PALERMO – Avrebbero coltivato la droga in quella che fu la villa, oggi confiscata, di Pietro Aglieri, potente boss del mandamento di Santa Maria del Gesù. Un esempio, dicono gli investigatori, di pessimo riutilizzo di un bene strappato alla mafia.
In manette sono finiti Roberto e Vincenzo Bellante, padre e figlio, di 39 e 21 anni. I poliziotti li hanno arrestati in flagranza di reato all’interno dell’immobile al civico 15 di largo OS1 1, nel rione Guadagna.
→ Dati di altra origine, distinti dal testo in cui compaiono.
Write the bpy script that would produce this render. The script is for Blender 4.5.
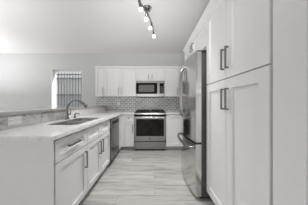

Ed è stato proprio l’utilizzo della villa di Aglieri ad insospettire gli agenti. All’anagrafe comunale Vincenzo Bellante risulta residente allo stesso numero civico da cui, attraverso un cancello, si accede ad una stradina. Oltre alla villa, ci sono diversi palazzi. La struttura che apparteneva alla famiglia Aglieri è disabitata da anni e in stato di abbandono. Eppure i poliziotti hanno notato troppi movimenti strani, a tutte le ore del giorno e della notte.
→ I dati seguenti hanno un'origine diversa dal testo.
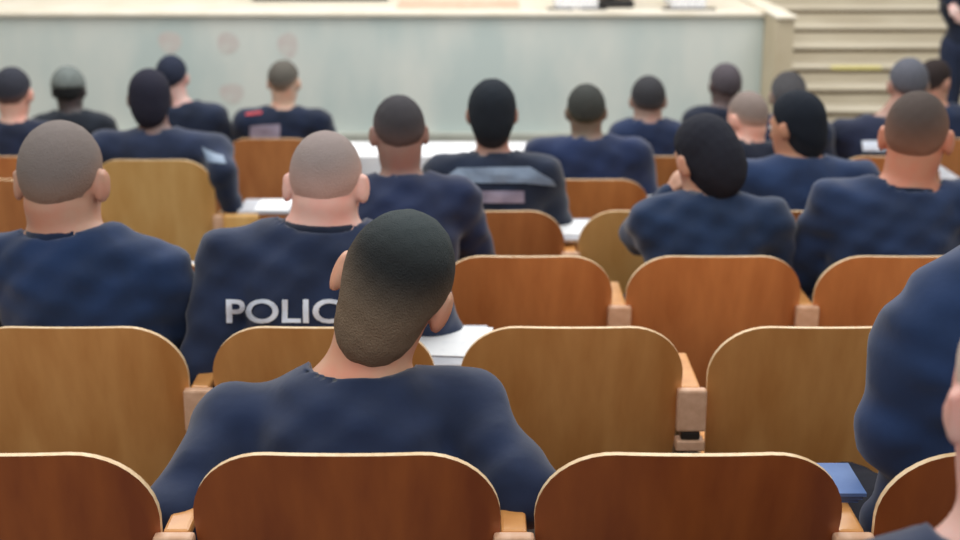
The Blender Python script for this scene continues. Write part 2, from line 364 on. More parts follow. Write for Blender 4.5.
# ------------------------------------------------------------------ signed-distance people
class Grid:
    def __init__(s, lo, hi, res, zones):
        s.ax = []
        for a in range(3):
            x = lo[a]; L = [x]
            while x < hi[a]:
                r = res
                for zl, zh, zr in zones:
                    if zl[a]-zr < x < zh[a]: r = min(r, zr)
                x += r; L.append(x)
            s.ax.append(np.array(L))
        s.F = np.full([len(a) for a in s.ax], .2)
    def sub(s, lo, hi, m):
        sl = []
        for a in range(3):
            i0 = max(np.searchsorted(s.ax[a], lo[a]-m)-1, 0); i1 = min(np.searchsorted(s.ax[a], hi[a]+m)+1, len(s.ax[a]))
            sl.append(slice(i0, i1))
        return tuple(sl)
    def pts(s, sl):
        return s.ax[0][sl[0]][:, None, None], s.ax[1][sl[1]][None, :, None], s.ax[2][sl[2]][None, None, :]
    def merge(s, sl, d, k, op='u'):
        a = s.F[sl]
        if op == 'u':
            if k > 0:
                h_ = np.maximum(k-np.abs(a-d), 0)/k; s.F[sl] = np.minimum(a, d)-h_*h_*k/4
            else: s.F[sl] = np.minimum(a, d)
        else:
            if k > 0:
                h_ = np.maximum(k-np.abs(a+d), 0)/k; s.F[sl] = np.maximum(a, -d)+h_*h_*k/4
            else: s.F[sl] = np.maximum(a, -d)
    def cone(s, a, b, ra, rb, k=.03, off=0):
        a = np.array(a, float); b = np.array(b, float); R = max(ra, rb)+off
        sl = s.sub(np.minimum(a, b)-R, np.maximum(a, b)+R, .07); X, Y, Z = s.pts(sl)
        d = b-a; L = max((d*d).sum(), 1e-9)
        t = np.clip(((X-a[0])*d[0]+(Y-a[1])*d[1]+(Z-a[2])*d[2])/L, 0, 1)
        q = np.sqrt((X-a[0]-t*d[0])**2+(Y-a[1]-t*d[1])**2+(Z-a[2]-t*d[2])**2)
        s.merge(sl, q-(ra+(rb-ra)*t)-off, k)
    def ell(s, c, Rm, r, k=.03, off=0, op='u'):
        c = np.array(c, float); r = np.array(r)+off; m = max(r)
        sl = s.sub(c-m, c+m, .07); X, Y, Z = s.pts(sl); X = X-c[0]; Y = Y-c[1]; Z = Z-c[2]
        k0 = 0; k1 = 0
        for i in range(3):
            u = X*Rm[0][i]+Y*Rm[1][i]+Z*Rm[2][i]
            k0 = k0+(u/r[i])**2; k1 = k1+(u/r[i]**2)**2
        k0 = np.sqrt(k0); k1 = np.sqrt(k1)+1e-9
        s.merge(sl, k0*(k0-1)/k1, k, op)
    def wrinkle(s, amp, seed):
        X, Y, Z = [a for a in s.pts((slice(None),)*3)]
        a, b, c = seed*1.7, seed*2.3, seed*.9
        s.F = s.F+amp*(np.sin(X*31+Z*38+a)*np.cos(Y*27+Z*14+b)+.7*np.sin(X*52-Z*61+c+2*np.sin(Y*21+a))+.5*np.sin(Z*95+X*24+b))
    def cut(s, c, n):
        """keep the half space n.(p-c) < 0"""
        X, Y, Z = s.pts((slice(None),)*3)
        s.F = np.maximum(s.F, (X-c[0])*n[0]+(Y-c[1])*n[1]+(Z-c[2])*n[2])
    def mesh(s, name):
        F = s.F.copy()
        F[0] = F[-1] = .1; F[:, 0] = F[:, -1] = .1; F[:, :, 0] = F[:, :, -1] = .1
        nx, ny, nz = F.shape; ins = F < 0
        cnt = np.zeros((nx-1, ny-1, nz-1), np.int8)
        for i in (0, 1):
            for j in (0, 1):
                for k in (0, 1): cnt += ins[i:nx-1+i, j:ny-1+j, k:nz-1+k]
        act = np.argwhere((cnt > 0) & (cnt < 8)); N = len(act)
        idx = -np.ones(cnt.shape, np.int64); idx[tuple(act.T)] = np.arange(N)
        P = np.zeros((N, 3)); W = np.zeros(N)
        for axis in range(3):
            o = [0, 0, 0]; o1 = [a for a in range(3) if a != axis]
            for u in (0, 1):
                for v in (0, 1):
                    c0 = act.copy(); c0[:, o1[0]] += u; c0[:, o1[1]] += v
                    c1 = c0.copy(); c1[:, axis] += 1
                    f0 = F[tuple(c0.T)]; f1 = F[tuple(c1.T)]; m = (f0 < 0) != (f1 < 0)
                    t = np.where(m, f0/np.where(m, f0-f1, 1), 0)
                    p = np.stack([s.ax[a][c0[:, a]] for a in range(3)], 1)
                    p[:, axis] += t*(s.ax[axis][c1[:, axis]]-s.ax[axis][c0[:, axis]])
                    P += p*m[:, None]; W += m
        P /= np.maximum(W, 1)[:, None]
        quads = []
        for axis in range(3):
            a1, a2 = [(1, 2), (2, 0), (0, 1)][axis]
            sl0 = [slice(1, -1)]*3; sl0[axis] = slice(0, -1); sl1 = list(sl0); sl1[axis] = slice(1, None)
            A = ins[tuple(sl0)]; B = ins[tuple(sl1)]
            e = np.argwhere(A != B); e0 = e.copy(); off = np.array([1, 1, 1]); off[axis] = 0; e0 += off
            sgn = A[tuple(e.T)]
            def cell(d1, d2):
                q = e0.copy(); q[:, a1] += d1; q[:, a2] += d2; return idx[tuple(q.T)]
            Q = np.stack([cell(-1, -1), cell(0, -1), cell(0, 0), cell(-1, 0)], 1)
            Q[~sgn] = Q[~sgn][:, ::-1]; quads.append(Q)
        Q = np.concatenate(quads); Q = Q[(Q >= 0).all(1)]
        me = bpy.data.meshes.new(name)
        me.vertices.add(N); me.vertices.foreach_set('co', P.astype(np.float32).ravel())
        me.loops.add(len(Q)*4); me.loops.foreach_set('vertex_index', Q.astype(np.int32).ravel())
        me.polygons.add(len(Q)); me.polygons.foreach_set('loop_start', np.arange(0, len(Q)*4, 4, dtype=np.int32))
        try: me.polygons.foreach_set('loop_total', np.full(len(Q), 4, np.int32))
        except Exception: pass
        me.update(calc_edges=True); me.validate(); me.shade_smooth()
        return me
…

Gli agenti si sono appostati. Con discrezione si sono avvicinati alla casa dalla quale proveniva l’inconfondibile odore di cannabis. E così sabato mattina, dopo che hanno visto allontanarsi due donne, hanno deciso di fare irruzione nell’immobile.
Al primo piano c’erano una cinquantina di piante di marijuana, riscaldate da potenti lampade alogene. Due deumidificatori mantenevano la temperatura costante nelle camere trasformate in serre. Sul posto sono strati chiamati anche gli operai dell’Enel i quali hanno scoperto un allacciamento abusivo alla rete elettrica. Il pubblico ministero Maurizio Musco ha disposto il fermo dei due indagati e ora si attende la convalida del provvedimento da parte del giudice per le indagini preliminari.
Aglieri fu arrestato nel giugno del 1997. Si nascondeva in un casolare tra Bagheria e Ficarazzi. La villa di Largo OS 1, dove il boss della Cupola di Cosa nostra abitava con i suoi familiari, è stata confiscata due decenni fa. È passata al patrimonio dello Stato, i cui rappresentanti da quelle parti si sarebbe visto poco o niente. Tanto che i Bellante ne avrebbero approfittato.